In terms of whether the trademark office in Argentina would be ready for Madrid, it isn’t a star office of the region, like the Peruvian office; but it is a good office. The time it takes to get a trademark registration has decreased and they have implemented a very good system for the issuing of electronic registration certificates, which again reduces the amount of time that it takes to get a mark. They have all the necessary infrastructure and good technology, so this would not be an obstacle if Madrid were introduced.


Chile

Sergio Amenábar, general counsel at Estudio Villaseca

The general opinion is that there is insufficient interest among the Chilean people to implement the protocol, except in the case of certain industries, such as the wine industry. Chile has free trade agreements with the European Union, the United States and more than 30 other countries, so this is not a problem of nationalism or not being an open country in terms of international relations. But the country needs to develop its own IP culture before opening up to the Madrid Protocol; maybe in 10 years Chile will have a more developed IP culture and should take steps towards implementing Madrid.


Panama

Diana Leandro, attorney at Benedetti & Benedetti

Panama does not appear to be any closer to joining Madrid than it was five years ago. The government has more important issues on its agenda and so does the IP office, including implementing other agreements that have already been ratified, such as the Patent Cooperation Treaty (PCT) and the Trademark Law Treaty. Furthermore, attorneys are not pushing the government to join and nor is industry.

The local IP office is also not ready for the Madrid Protocol. It has not yet managed to modernise itself to comply with the provisions of the IP Law, which was amended to adapt to the PCT and the Trademark Law Treaty. For example, electronic filings and communications should have become mandatory as of October 2013, but this has not happened yet.


Uruguay

Mark Teuten, partner at Cervieri Monsuarez & Associates

The position of the Uruguayan authorities is that the Madrid Protocol is not a priority right now. If we were going to sign up to anything, it would more likely be the PCT. However, even that seemed likely a few years ago, but hasn’t happened. Right now, the Uruguayan government doesn’t seem interested in Madrid and is waiting to see what happens in other countries. My feeling is that it is inevitable, but I’ve thought that for the past 15 years or more.
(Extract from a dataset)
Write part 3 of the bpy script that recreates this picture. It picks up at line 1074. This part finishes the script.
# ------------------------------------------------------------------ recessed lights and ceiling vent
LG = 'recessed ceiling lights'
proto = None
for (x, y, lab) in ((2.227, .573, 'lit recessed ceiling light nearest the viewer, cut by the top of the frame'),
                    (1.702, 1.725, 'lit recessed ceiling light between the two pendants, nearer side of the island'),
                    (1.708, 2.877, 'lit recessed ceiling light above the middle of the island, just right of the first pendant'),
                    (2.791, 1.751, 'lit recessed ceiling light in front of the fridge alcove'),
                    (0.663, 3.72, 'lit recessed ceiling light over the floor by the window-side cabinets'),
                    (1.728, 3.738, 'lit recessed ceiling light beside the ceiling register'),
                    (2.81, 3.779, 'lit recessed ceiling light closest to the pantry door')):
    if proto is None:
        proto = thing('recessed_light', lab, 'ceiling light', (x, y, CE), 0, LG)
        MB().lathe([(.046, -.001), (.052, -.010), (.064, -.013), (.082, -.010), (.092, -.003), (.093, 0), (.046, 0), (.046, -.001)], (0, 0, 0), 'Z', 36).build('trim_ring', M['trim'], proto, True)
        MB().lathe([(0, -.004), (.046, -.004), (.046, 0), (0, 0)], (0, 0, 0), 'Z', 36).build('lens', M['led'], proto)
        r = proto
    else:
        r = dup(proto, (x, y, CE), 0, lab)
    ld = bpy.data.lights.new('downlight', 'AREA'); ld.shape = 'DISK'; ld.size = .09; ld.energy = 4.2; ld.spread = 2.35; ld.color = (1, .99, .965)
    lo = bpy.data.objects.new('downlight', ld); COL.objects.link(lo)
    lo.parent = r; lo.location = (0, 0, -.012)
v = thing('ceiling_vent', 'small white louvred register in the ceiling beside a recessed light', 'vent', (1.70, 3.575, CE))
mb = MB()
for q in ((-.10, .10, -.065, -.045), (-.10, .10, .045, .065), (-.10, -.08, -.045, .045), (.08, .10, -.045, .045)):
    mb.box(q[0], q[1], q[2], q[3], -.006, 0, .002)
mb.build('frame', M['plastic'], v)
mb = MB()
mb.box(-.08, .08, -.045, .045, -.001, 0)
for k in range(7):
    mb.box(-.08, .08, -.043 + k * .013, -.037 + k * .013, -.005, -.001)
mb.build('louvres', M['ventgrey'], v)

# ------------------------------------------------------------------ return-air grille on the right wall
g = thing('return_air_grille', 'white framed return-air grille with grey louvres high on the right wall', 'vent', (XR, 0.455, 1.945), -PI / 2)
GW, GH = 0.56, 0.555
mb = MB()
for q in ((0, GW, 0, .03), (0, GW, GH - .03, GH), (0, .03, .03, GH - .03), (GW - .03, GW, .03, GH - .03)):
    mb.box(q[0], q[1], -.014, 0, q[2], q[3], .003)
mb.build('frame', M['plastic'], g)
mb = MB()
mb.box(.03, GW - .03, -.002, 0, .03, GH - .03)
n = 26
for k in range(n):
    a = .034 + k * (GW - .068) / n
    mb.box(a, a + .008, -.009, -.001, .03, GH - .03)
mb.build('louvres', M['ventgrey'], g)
Furthermore, the Uruguay Trademark Office is definitely not ready for Madrid at the moment. There’s a language issue there, as staff would need to be trained in English to be able to deal with some filings; plus the time period would be an issue as well. A few years ago, when it looked like the protocol was closer to coming to fruition here, some research was done and the impression was that the Trademark Office would lose a fair bit of revenue if Madrid were introduced. That would also be an issue – the Trademark Office is not a major source of revenue, but it does bring in quite a bit of revenue for that particular ministry.